Omit pictures and quote the listing below line by line, from its start through the line that holds "COL = S.collection".

** Begin **

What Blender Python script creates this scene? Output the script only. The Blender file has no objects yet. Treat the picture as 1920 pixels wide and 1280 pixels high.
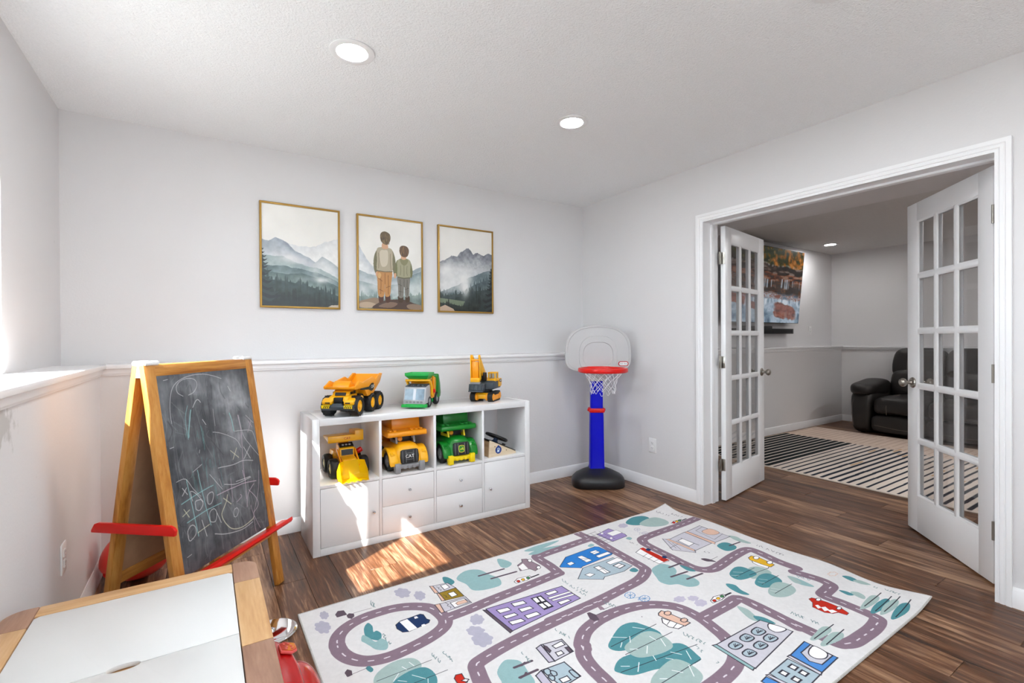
import bpy, bmesh, math, random
import numpy as np
from mathutils import Matrix, Vector
random.seed(7)
S = bpy.context.scene
COL = S.collection

# ------------------------------------------------------------------ camera, sky, sun, exposure
FPX, YAW, PIT, ROL, CH = 898.0, 0.5700, -0.0045, -0.0056, 1.2088
cam = bpy.data.cameras.new('camera')
cam.sensor_width = 36.0
cam.lens = FPX / 1920 * 36.0
cam.clip_start = 0.05
camo = bpy.data.objects.new('camera', cam)
COL.objects.link(camo)
f_ = Vector((math.sin(YAW) * math.cos(PIT), math.cos(YAW) * math.cos(PIT), math.sin(PIT)))
r0 = Vector((math.cos(YAW), -math.sin(YAW), 0))
u0 = r0.cross(f_)
r_ = r0 * math.cos(ROL) + u0 * math.sin(ROL)
u_ = -r0 * math.sin(ROL) + u0 * math.cos(ROL)
M = Matrix.Identity(4)
for i in range(3):
    M[i][0], M[i][1], M[i][2] = r_[i], u_[i], -f_[i]
M[2][3] = CH
camo.matrix_world = M
S.camera = camo

SUN_DIR = Vector((1.0, 0.585, -1.03))
SUN_STRENGTH = 32.0
SKY_STRENGTH = 10.5
CAN_L = 225.0          # radiance of the recessed lamps
w = bpy.data.worlds.new('world')
S.world = w
w.use_nodes = True
wn = w.node_tree.nodes
bg = wn['Background']
bg.inputs[0].default_value = (0.80, 0.91, 1.0, 1)
bg.inputs[1].default_value = SKY_STRENGTH
sl = bpy.data.lights.new('sun', 'SUN')
sl.energy = SUN_STRENGTH
sl.angle = math.radians(0.53)
sl.color = (1.0, 0.97, 0.93)
so = bpy.data.objects.new('sun', sl)
COL.objects.link(so)
so.rotation_euler = SUN_DIR.to_track_quat('-Z', 'Y').to_euler()
S.view_settings.view_transform = 'Standard'
S.view_settings.look = 'None'
S.view_settings.gamma = 1.0
S.view_settings.use_curve_mapping = False
S.view_settings.exposure = 0.0
try:
    S.cycles.use_denoising = True
    S.cycles.max_bounces = 12
    S.cycles.diffuse_bounces = 8
    S.cycles.transparent_max_bounces = 24
    S.cycles.sample_clamp_indirect = 6.0
    S.cycles.caustics_reflective = False
    S.cycles.caustics_refractive = False
except Exception:
    pass

# ------------------------------------------------------------------ helpers
def lin(h):
    if isinstance(h, str):
        h = [int(h[i:i + 2], 16) / 255 for i in (1, 3, 5)]
        return tuple(c / 12.92 if c <= 0.04045 else ((c + 0.055) / 1.055) ** 2.4 for c in h)
    return tuple(h[:3])

def srgb(h):
    return np.array([int(h[i:i + 2], 16) / 255 for i in (1, 3, 5)], np.float32)

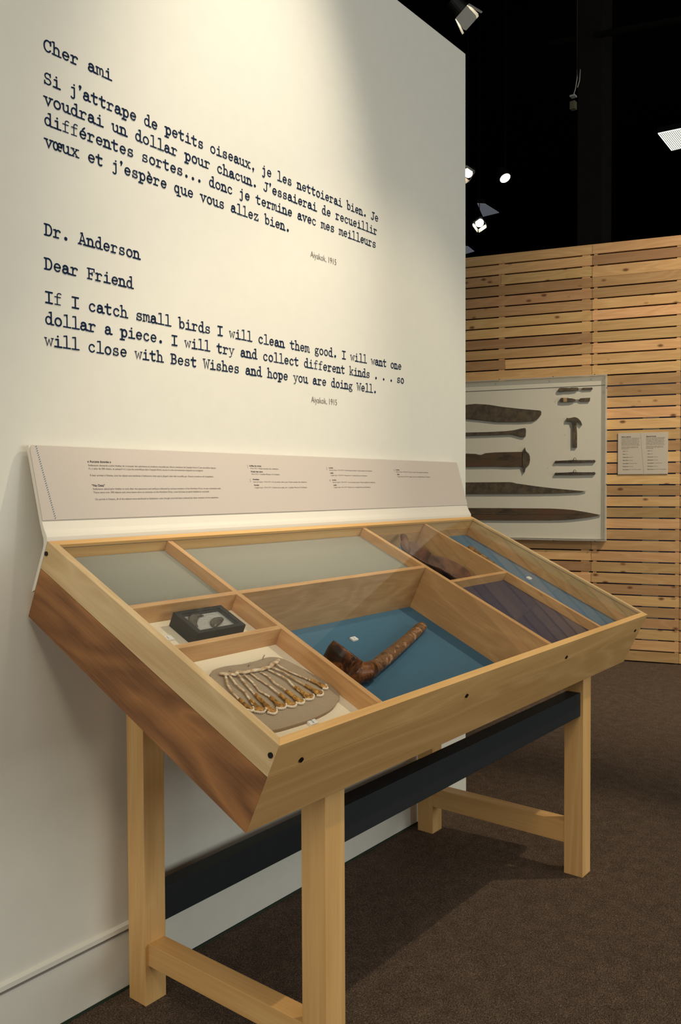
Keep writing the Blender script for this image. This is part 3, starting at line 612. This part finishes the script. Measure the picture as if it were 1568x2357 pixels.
for k, (u, v) in enumerate(((.497, .4215), (.503, .420), (.509, .4185))):
    bm = bmesh.new(); d = (lq(.56, .405, .1)-lq(.50, .421, .1)).normalized()
    tube_bm([lq(u, v, .0985)-d*.0012, lq(u, v, .0985), lq(u, v, .0985)+d*.0012], [.0168-.0006*k, .0176-.0006*k, .0168-.0006*k], 20, 1, bm); from_bm('binding', bm, horn_dark, ld, True)
hp = [(.508, .419, .0995, .0145), (.528, .413, .101, .0148), (.56, .404, .1015, .0150), (.585, .397, .102, .0158), (.60, .393, .102, .0150), (.645, .380, .1025, .0142), (.70, .364, .1035, .0135), (.75, .348, .1045, .0132), (.795, .334, .105, .0130), (.822, .326, .1055, .0128), (.832, .323, .106, .0105), (.836, .3215, .106, .005)]
bm = tube_bm([lq(a, b, c) for a, b, c, _ in hp], [r_ for *_, r_ in hp], 18, .9); ho = from_bm('handle', bm, horn_stem, ld, True)
md = ho.modifiers.new('s', 'SUBSURF'); md.levels = md.render_levels = 2
tx = bpy.data.textures.new('bumps', 'CLOUDS'); tx.noise_scale = .012; dm = ho.modifiers.new('d', 'DISPLACE'); dm.texture = tx; dm.strength = .0022; dm.mid_level = .5

# dark ladle in the small compartment
l2 = tthing('horn_ladle', 'dark reddish brown scoop ladle with upright handle tab in back right compartment', 'ladle', 1.10, .14, .075)
spine = [(1.088, .050, .034, .010, .006), (1.084, .058, .034, .018, .012), (1.078, .070, .034, .031, .020), (1.070, .090, .035, .044, .028), (1.066, .115, .036, .047, .032), (1.068, .138, .037, .044, .033),
         (1.078, .152, .041, .040, .030), (1.090, .164, .038, .044, .033), (1.100, .185, .036, .054, .036), (1.104, .208, .037, .055, .035), (1.102, .228, .039, .046, .031), (1.098, .244, .043, .028, .022), (1.096, .252, .047, .010, .012)]
bm = bmesh.new(); rows = []
for i, (u, v, w_, hw, dep) in enumerate(spine):
    nx = spine[min(i+1, len(spine)-1)]; pv = spine[max(i-1, 0)]; t = Vector((nx[0]-pv[0], -(nx[1]-pv[1]), 0)).normalized(); sd = Vector((-t.y, t.x, 0)); rows.append([])
    for j in range(11):
        x = -1+j/5; rows[-1].append(bm.verts.new(Vector((u-1.10, -(v-.14), .075-w_-min(dep, .073-w_)*(1-abs(x)**2.2)))+sd*hw*x))
for i in range(len(rows)-1):
    for j in range(10): bm.faces.new((rows[i][j], rows[i][j+1], rows[i+1][j+1], rows[i+1][j]))
tb = tube_bm([Vector((a-1.10, -(b-.14), .075-c)) for a, b, c in ((1.070, .076, .062), (1.080, .056, .044), (1.091, .036, .033), (1.096, .029, .031), (1.098, .026, .0305))], [.016, .0125, .0115, .0105, .006], 14, .6)
tbo = from_bm('handle_tab', tb, horn_red, l2, True); md = tbo.modifiers.new('s', 'SUBSURF'); md.levels = md.render_levels = 1
o = from_bm('scoop', bm, horn_red, l2, True); md = o.modifiers.new('so', 'SOLIDIFY'); md.thickness = .005; md.offset = 1; md = o.modifiers.new('s', 'SUBSURF'); md.levels = md.render_levels = 2

# long knife in the right compartment, most of it behind the divider
kn = tthing('long_knife', 'long narrow brown knife with bound handle behind the right-hand divider', 'knife', 1.27, .25, .056)
kp = [(1.352, .105, .006), (1.340, .118, .011), (1.330, .15, .0095), (1.322, .19, .0095), (1.314, .23, .008)]
bm = tube_bm([Vector((a-1.27, -(b-.25), .0125)) for a, b, _ in kp], [.006, .0115, .0098, .0096, .008], 12, .8); o = from_bm('handle', bm, knife_m, kn, True)
for b in (.135, .16, .185, .21):
    a = 1.345-.2*(b-.105)-.010; bm = tube_bm([Vector((a-1.27+.003, -(b-.0015-.25), .0125)), Vector((a-1.27+.003, -(b+.0015-.25), .0125))], .0112, 12, .85); from_bm('binding', bm, ironred, kn, True)
bm = tube_bm([Vector((1.316-1.27, -(.225-.25), .012)), Vector((1.304-1.27, -(.262-.25), .010))], [.0065, .005], 10, .8); from_bm('ferrule', bm, brassm, kn, True)
prism('blade', [(1.298-1.27, -(.258-.25)), (1.310-1.27, -(.258-.25)), (1.296-1.27, -(.46-.25)), (1.282-1.27, -(.50-.25)), (1.280-1.27, -(.44-.25))], .007, .0105, ironred, kn, bev=.0006)

# ------------------------------------------------------------------ slatted wooden wall on the right
ANG = 16.588; nx, ny = math.cos(R(ANG)), math.sin(R(ANG)); DW = 3.98
slat = bpy.data.objects.new('wall_right', None); C.objects.link(slat); slat['kind'] = 'structure'
slat.location = (nx*DW, ny*DW, 0); slat.rotation_euler = (0, 0, -R(90-ANG)); SM = Matrix.Translation(slat.location) @ Matrix.Rotation(-R(90-ANG), 4, 'Z')
PH = 2.4376/38; ph = PH-.0078
cache = {}
def plank(s0, s1, z0, z1):
    key = (round(s1-s0, 4), round(z1-z0, 4))
    if key not in cache:
        bm = box_bm(0, s1-s0, 0, .018, 0, z1-z0, .0012); me = bpy.data.meshes.new('plank'); bm.to_mesh(me); bm.free(); me.materials.append(pine); cache[key] = me
    o = bpy.data.objects.new('plank', cache[key]); C.objects.link(o); o.parent = slat; o.location = (s0, rnd.uniform(-.001, .001), z0)
for k in range(38):
    z1 = 2.4376-k*PH; z0 = z1-ph
    brk = {2: .087, 10: .112, 20: .09, 27: .087, 33: .09}.get(k)
    L0 = -1.05
    if brk: plank(L0, brk-.0006, z0, z1); plank(brk+.0006, .6215, z0, z1)
    else: plank(L0, .6215, z0, z1)
    zz0 = z0-.0070 if k == 2 else z0
    plank(.6232, 1.1075, zz0, z1); plank(1.1090, 1.95, z0, z1)
sp_me = {}
for s0, s1 in ((.074, .107), (.565, .611), (.633, .652), (1.085, 1.106)):
    for k in range(37):
        if k == 2 and s0 > .62: continue
        if (s0, s1) not in sp_me:
            bm = box_bm(0, s1-s0, 0, .014, 0, .0074); me = bpy.data.meshes.new('spacer'); bm.to_mesh(me); bm.free(); me.materials.append(pine_v); sp_me[(s0, s1)] = me
        o = bpy.data.objects.new('spacer', sp_me[(s0, s1)]); C.objects.link(o); o.parent = slat; o.location = (s0, .003, 2.4376-k*PH-ph-.0076)
for s0, s1 in ((.073, .108), (.564, .612), (.632, .652), (1.083, 1.104), (1.112, 1.14), (1.5, 1.53), (1.92, 1.95), (-.46, -.42), (-1.05, -1.0)):
    o = box('batten', s0, s1, .0195, .040, 0, 2.43, pine_v, slat, .001)

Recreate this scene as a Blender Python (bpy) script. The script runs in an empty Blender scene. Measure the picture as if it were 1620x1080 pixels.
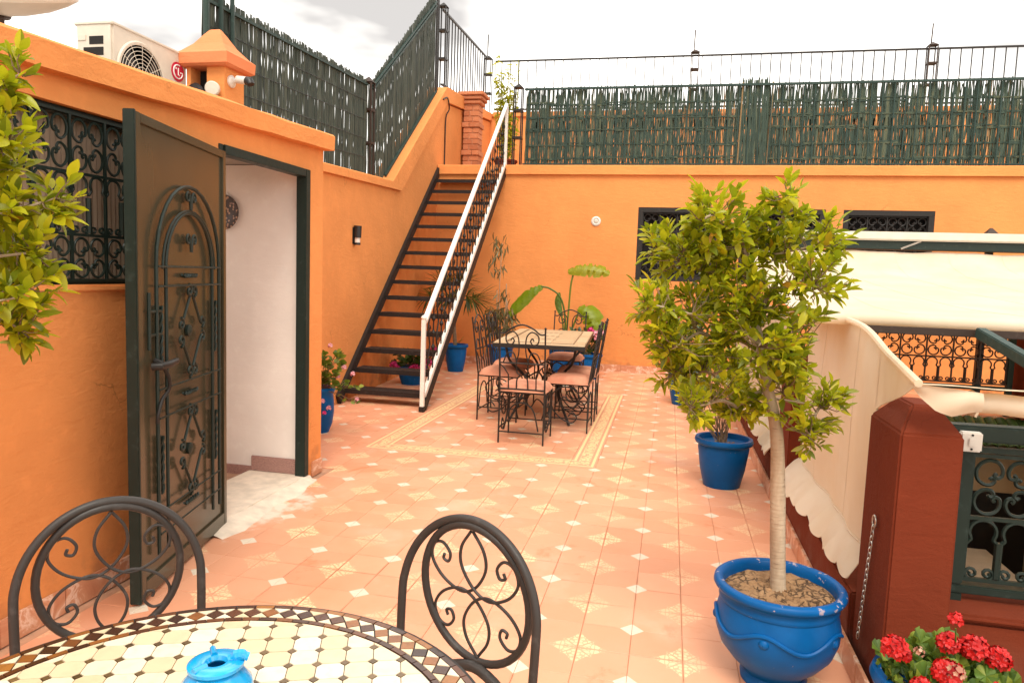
import bpy, bmesh, math, random
from math import sin, cos, pi, radians, sqrt, atan2, hypot
from mathutils import Vector, Matrix
import numpy as np
random.seed(7)
sc = bpy.context.scene
COL = sc.collection

# ------------------------------------------------------------------ camera
cam_d = bpy.data.cameras.new('camera'); cam = bpy.data.objects.new('camera', cam_d); COL.objects.link(cam)
cam_d.sensor_width = 36.0; cam_d.lens = 36.0*1140/1620; cam_d.clip_start = 0.05; cam_d.clip_end = 3000
Rm = Matrix.Rotation(.2129, 3, 'Z') @ Matrix.Rotation(-.0934, 3, 'X') @ Matrix.Rotation(-.0341, 3, 'Y')
rx, ry, rz = Rm.col[0], Rm.col[1], Rm.col[2]
cam.matrix_world = Matrix(((rx[0], rz[0], -ry[0], 0), (rx[1], rz[1], -ry[1], 0), (rx[2], rz[2], -ry[2], 1.45), (0, 0, 0, 1)))
sc.camera = cam
def project(p):
    c = Rm.transposed() @ (Vector(p) - Vector((0, 0, 1.45)))
    return (810+1140*c[0]/c[1], 540-1140*c[2]/c[1], c[1]) if c[1] > .05 else (-9999, -9999, -1)

# ------------------------------------------------------------------ world: overcast sky over a Nishita base
SUN_EL, SUN_AZ = radians(54), radians(168)      # azimuth clockwise from +Y: behind the camera, to the right
w = bpy.data.worlds.new('World'); sc.world = w; w.use_nodes = True
nt = w.node_tree; nt.nodes.clear()
def wn(t, **k):
    n = nt.nodes.new(t)
    for a, b in k.items(): setattr(n, a, b)
    return n
sky = wn('ShaderNodeTexSky', sky_type='NISHITA', sun_disc=False, sun_elevation=SUN_EL, sun_rotation=SUN_AZ)
tc = wn('ShaderNodeTexCoord'); mp = wn('ShaderNodeMapping'); mp.inputs['Scale'].default_value = (1.0, 1.0, 2.6)
nz = wn('ShaderNodeTexNoise'); nz.inputs['Scale'].default_value = 2.1; nz.inputs['Detail'].default_value = 5; nz.inputs['Roughness'].default_value = .52
cr = wn('ShaderNodeValToRGB'); e = cr.color_ramp.elements
e[0].position = .39; e[0].color = (.265, .25, .235, 1); e[1].position = .61; e[1].color = (1.06, 1.01, .93, 1)
mul = wn('ShaderNodeMix', data_type='RGBA', blend_type='MULTIPLY'); mul.inputs[0].default_value = 1; mul.inputs[7].default_value = (11.6, 11.6, 11.6, 1)
mx = wn('ShaderNodeMix', data_type='RGBA'); mx.inputs[0].default_value = .95
bg = wn('ShaderNodeBackground'); bg.inputs['Strength'].default_value = .1
out = wn('ShaderNodeOutputWorld'); L = nt.links.new
L(tc.outputs['Generated'], mp.inputs[0]); L(mp.outputs[0], nz.inputs['Vector']); L(nz.outputs[0], cr.inputs[0])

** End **

RESPONSE BELOW:
What Blender Python script creates this scene? Output the script only. The Blender file has no objects yet. Treat the picture as 1920 pixels wide and 1280 pixels high.
import bpy, bmesh, math, random
import numpy as np
from mathutils import Matrix, Vector
random.seed(7)
S = bpy.context.scene
COL = S.collection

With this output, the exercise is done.